Esta pequena lista das visitas a Portugal mostra-nos o espectro de repertório favorecido por Curtis: dos alvores do Barroco (com incursões ao pleno Maneirismo) até ao pré-Classicismo/Classicismo inicial (visitando Mozart, Haydn, Gluck). E mostra-nos tanto a largueza do seu repertório como o ascendente da ópera e de Händel dentro dele - dois traços que foram ambos verdadeiros em Curtis.
Porque ao contrário do que se possa pensar, Curtis dirigiu e gravou muito mais que ópera de Vivaldi e Händel. Uma prospeção breve leva-nos de Gesualdo a Cimarosa, passando por um longo cortejo de nomes (mormente italianos) e de obras a que ele voltou a dar "som", séculos depois.
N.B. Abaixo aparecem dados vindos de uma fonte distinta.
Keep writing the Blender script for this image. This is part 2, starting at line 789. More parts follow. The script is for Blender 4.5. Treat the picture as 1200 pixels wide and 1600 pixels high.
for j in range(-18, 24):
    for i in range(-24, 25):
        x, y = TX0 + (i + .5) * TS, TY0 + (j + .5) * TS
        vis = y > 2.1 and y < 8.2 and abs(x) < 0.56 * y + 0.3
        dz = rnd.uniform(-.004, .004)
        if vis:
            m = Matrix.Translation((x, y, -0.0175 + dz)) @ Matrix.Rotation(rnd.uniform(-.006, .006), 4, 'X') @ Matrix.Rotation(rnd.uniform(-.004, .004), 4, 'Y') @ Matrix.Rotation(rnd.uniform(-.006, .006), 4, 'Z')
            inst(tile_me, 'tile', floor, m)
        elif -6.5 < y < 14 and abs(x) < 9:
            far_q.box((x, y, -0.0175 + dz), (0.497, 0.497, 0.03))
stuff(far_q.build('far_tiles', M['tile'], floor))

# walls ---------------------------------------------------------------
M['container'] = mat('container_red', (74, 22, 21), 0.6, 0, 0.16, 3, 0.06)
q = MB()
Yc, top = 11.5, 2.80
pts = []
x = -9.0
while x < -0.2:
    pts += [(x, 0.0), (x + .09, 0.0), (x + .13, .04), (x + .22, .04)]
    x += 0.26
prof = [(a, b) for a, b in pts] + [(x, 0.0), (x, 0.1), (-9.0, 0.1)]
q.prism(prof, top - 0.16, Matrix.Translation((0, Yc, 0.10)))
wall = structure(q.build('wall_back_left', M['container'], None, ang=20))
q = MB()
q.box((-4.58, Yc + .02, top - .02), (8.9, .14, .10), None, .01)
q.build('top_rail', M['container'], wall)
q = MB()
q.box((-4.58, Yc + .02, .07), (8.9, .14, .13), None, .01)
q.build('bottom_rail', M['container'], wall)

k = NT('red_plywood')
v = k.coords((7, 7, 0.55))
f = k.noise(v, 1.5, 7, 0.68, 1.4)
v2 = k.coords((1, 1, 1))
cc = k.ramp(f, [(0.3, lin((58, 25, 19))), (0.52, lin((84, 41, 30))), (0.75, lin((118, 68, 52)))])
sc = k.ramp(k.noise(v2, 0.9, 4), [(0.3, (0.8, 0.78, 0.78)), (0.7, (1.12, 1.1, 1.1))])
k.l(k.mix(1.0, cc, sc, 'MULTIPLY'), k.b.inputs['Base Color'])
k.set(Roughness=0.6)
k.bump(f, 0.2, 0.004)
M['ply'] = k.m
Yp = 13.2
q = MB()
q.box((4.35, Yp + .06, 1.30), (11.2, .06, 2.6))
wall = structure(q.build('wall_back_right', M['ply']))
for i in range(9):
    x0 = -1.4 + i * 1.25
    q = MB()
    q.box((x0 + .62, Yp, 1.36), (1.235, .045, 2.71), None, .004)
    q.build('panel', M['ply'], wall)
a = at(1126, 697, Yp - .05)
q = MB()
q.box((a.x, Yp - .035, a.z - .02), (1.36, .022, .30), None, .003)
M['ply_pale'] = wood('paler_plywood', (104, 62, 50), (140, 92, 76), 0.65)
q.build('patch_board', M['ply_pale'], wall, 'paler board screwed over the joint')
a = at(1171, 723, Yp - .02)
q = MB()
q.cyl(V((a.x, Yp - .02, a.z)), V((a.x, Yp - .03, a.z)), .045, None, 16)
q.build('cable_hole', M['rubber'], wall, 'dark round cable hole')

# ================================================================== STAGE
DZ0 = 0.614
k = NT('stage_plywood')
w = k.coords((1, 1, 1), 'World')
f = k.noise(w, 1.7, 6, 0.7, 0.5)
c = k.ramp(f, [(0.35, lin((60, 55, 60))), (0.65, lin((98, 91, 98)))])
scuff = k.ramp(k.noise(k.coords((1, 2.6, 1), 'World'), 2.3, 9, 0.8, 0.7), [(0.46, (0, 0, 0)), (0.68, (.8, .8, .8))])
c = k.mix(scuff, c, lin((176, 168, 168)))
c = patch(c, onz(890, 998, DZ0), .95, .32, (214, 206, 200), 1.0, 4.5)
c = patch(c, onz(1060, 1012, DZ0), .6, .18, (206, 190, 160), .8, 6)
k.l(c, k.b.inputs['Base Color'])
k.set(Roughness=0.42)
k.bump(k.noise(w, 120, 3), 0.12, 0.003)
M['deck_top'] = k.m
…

Um exemplo é o de Portugal bem conhecido Niccolò Jommelli, do qual Curtis fez a primeira reposição moderna de uma ópera, com La schiava liberata (mais tarde, dirigiria também o Ezio)!
Mas o seu maior contributo foi sem dúvida o de ter trazido para a vida musical moderna (teatros de ópera e suporte áudio) as óperas de Georg Friedrich Händel. O compositor deixou 42 óperas, das quais nem uma mão cheia se faria com regularidade antes de Curtis. O seu esforço e dedicação traduziu-se na gravação de 15 diferentes títulos (!) de Händel, muitos deles premiados; e vários dentre eles já se estabeleceram com regularidade no repertório internacional.
Mas também contribuiu para o ressurgimento de Vivaldi enquanto autor lírico: Ercole sul Termodonte, Catone in Uttica, Il Giustino e o citado Motezuma são disso exemplos.
Curtis e o seu Complesso Barocco gravaram quase sempre para a Virgin Classics, chamando uma plêiade de grandes nomes do canto barroco para atuações e gravações. Com vários dentre eles, Curtis faria também discos/recitais temáticos (por exemplo, árias de Porpora com Karina Gauvin, ou de Vivaldi com Simone Kermes).
Há portanto uma aliança ideal entre rigor e conhecimento profundo (do maestro), proficiência (dos instrumentistas do Complesso) e qualidade e especialização dos solistas vocais.
Natural do Michigan, onde nasceu em 1934, diplomado e doutorado pela Universidade do Illinois, Alan Curtis estudou ainda dois anos em Amesterdão com Gustav Leonhardt (cravista, musicólogo e maestro como ele), o grande "pai" da redescoberta fiel da música pré-1750.
A carreira de cravista (gravou Couperin e Bach) cedo foi acompanhada da de maestro e de uma característica que seria a sua "marca d'água" enquanto intérprete: a redescoberta de repertório esquecido. Fosse de autores desconhecidos, fosse de nomes famosos. Nas múltiplas produções de ópera em que se envolveu, nas tantas gravações que deixa, isso transparece claramente e será esse porventura o seu legado mais valioso, também porque sempre assente em seriedade musicológica.
Alan Curtis faleceu ontem (dia 15), em Florença, aos 80 anos.